Documentaries and Audio-Visual Material

In the remote islands of Lakshadweep, fishing is not just a livelihood – it is an identity. Through the voices of fishers, the film traces the fragile balance between people and the sea. It explores how fishers practise pole and line fishing, a selective, low-impact method that uses marine resources responsibly, why baitfish are vital to the system, and how knowledge and patience once safeguarded the fishery’s future. It also highlights new challenges: unsustainable shifts such as night fishing, rising fuel costs, declining demand, and threats to coastal commons At its heart, Misrav is about more than fishing. It’s about the choices the fishers of Lakshadweep face between tradition, survival, and sustainability. By bringing fishers and government together, co-management can secure a future where Lakshadweep’s resources continue to sustain livelihoods, traditions, and ecosystems for generations to come.

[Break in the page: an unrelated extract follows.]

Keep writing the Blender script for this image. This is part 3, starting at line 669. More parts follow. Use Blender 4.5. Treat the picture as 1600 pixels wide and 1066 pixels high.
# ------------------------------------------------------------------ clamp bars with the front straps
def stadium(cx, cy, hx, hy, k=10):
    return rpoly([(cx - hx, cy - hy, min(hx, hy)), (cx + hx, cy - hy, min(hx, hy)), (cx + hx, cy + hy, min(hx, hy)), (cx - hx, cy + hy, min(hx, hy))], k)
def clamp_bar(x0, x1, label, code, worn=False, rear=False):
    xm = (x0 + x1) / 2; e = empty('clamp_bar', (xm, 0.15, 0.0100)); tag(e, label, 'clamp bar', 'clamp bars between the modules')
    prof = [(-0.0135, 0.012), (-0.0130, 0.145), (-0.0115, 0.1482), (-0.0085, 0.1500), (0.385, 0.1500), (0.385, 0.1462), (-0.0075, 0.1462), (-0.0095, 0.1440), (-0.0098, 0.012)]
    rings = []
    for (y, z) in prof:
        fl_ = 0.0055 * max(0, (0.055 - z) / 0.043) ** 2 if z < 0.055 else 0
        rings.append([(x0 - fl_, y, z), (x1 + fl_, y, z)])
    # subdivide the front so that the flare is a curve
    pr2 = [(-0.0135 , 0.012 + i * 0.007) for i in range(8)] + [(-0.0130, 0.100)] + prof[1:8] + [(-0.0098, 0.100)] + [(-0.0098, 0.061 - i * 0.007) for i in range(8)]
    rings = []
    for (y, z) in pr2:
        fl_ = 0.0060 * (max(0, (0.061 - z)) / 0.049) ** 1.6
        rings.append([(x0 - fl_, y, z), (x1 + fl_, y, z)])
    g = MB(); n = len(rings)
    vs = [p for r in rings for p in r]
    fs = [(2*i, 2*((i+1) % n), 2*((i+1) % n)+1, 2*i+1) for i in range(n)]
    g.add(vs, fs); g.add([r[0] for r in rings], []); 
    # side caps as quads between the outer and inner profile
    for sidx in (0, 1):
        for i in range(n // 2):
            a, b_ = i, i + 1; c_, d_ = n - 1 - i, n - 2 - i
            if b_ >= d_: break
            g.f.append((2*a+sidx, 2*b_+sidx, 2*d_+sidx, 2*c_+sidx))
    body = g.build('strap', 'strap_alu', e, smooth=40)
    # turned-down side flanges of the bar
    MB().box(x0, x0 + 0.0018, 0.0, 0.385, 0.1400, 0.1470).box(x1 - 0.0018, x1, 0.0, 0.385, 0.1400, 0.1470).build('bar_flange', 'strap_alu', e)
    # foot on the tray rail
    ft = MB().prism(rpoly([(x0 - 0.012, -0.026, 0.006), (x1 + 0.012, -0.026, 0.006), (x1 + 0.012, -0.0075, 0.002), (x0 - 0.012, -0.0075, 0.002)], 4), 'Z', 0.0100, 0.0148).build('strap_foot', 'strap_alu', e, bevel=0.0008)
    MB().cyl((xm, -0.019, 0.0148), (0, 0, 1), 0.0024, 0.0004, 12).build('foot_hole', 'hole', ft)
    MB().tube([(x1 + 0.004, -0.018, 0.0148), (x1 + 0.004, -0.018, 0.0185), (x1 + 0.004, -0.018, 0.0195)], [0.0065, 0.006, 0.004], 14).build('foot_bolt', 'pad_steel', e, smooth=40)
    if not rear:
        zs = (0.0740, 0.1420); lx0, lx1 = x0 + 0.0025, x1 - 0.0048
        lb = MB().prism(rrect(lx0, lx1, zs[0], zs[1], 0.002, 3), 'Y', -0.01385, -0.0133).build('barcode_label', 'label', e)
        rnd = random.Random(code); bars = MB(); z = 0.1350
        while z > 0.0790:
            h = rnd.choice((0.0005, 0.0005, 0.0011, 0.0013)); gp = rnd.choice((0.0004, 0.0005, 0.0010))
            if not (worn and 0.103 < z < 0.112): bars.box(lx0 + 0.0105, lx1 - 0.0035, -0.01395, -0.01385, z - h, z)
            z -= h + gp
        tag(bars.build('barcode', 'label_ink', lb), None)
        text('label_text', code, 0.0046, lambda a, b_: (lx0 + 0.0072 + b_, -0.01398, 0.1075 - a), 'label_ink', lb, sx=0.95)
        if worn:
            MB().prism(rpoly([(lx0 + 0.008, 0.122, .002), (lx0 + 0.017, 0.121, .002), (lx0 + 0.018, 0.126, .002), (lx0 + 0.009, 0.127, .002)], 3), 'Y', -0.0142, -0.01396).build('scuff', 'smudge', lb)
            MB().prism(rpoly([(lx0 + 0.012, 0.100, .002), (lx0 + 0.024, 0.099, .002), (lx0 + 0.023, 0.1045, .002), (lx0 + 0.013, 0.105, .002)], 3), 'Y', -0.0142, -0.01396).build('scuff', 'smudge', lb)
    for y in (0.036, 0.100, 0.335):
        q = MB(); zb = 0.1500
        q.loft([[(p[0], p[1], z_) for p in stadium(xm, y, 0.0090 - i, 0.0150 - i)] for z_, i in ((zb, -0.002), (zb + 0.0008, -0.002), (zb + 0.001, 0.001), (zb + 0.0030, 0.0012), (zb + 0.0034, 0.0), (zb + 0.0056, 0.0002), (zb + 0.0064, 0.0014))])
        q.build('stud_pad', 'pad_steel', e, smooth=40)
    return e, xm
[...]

Watch the documentary here.

Fishing Palk Bay

Bordering the hot Tamil hinterland, the Palk Bay on the southern Indian coast is a shallowest expanse of sea. Its natural and cultural wealth is legendary but is fast vanishing, from this space and from memory. Fishing Palk Bay, a 29-minute documentary film explores the breadth and depth of human ingenuity, skill and even the paradoxes that Palk Bay’s fishing communities produce each day, through the extraordinary science and art that is fishing.

The film was directed by Saravanakumar of Evanescence Studios and produced by Aarthi Sridhar of Dakshin Foundation. The underwater sequences were planned and shot by Umeed Mistry. The film has been screened at the Vatavaran Film Festival of 2017, at the Moving Waters Film Festival in 2016 and multiple screenings across India. Fishing Palk Bay was produced with funding from Deutsche Gesellschaft für Internationale Zusammenarbeit (GIZ) GmbH, New Delhi as part of the CMPA (Conservation and Sustainable Management of Coastal and Marine Protected Areas) project. Dakshin Foundation partnered with Evanescence Studios, the grant recipients, to research and produce the film.

Watch the documentary here.

Shifting Sands

Shifting Sands is a short film that tells the story of our ever changing coastlines, the need for regular monitoring of these dynamic coasts and how community initiatives can help generate much needed data on our evolving beaches.
– Directed by Priyanjana Dutta
– Produced by Dakshin Foundation
– Supported by the Duleep Matthai Nature Conservation Trust

Watch the Documentary on Dakshin’s Youtube channel: here

The stories of women living along diverse landscapes of Odisha’s 480 km coastline are that of coping with their circumstances and of struggles of survival. Confronting not just an overall scenario of depleting fish catch and unsustainable fisheries, women located along biodiversity rich habitats also have to contend with the fickleness of legal conservation restrictions which have dealt a severe blow to their livelihoods and way of life. Chronicles of Oblivion, directed by journalist and filmmaker Priyanjana Dutta, unearths the impacts of sea turtle conservation seen through the eyes of women fishworkers of Odisha. These women’s stories guide the narrative of the film revealing the unequal and invisible world of women fishworkers from Kendrapara and Ganjam, and the unaccounted labour of simultaneously coping with conservation and development impacts.

Funded by the Duleep Matthai Nature Conservation Trust, and produced by Dakshin Foundation, this short film won the Livelihoods Award and the Best Editing Award at the CMS Vatavaran Environment and Wildlife Film Festival and Forum, 2014.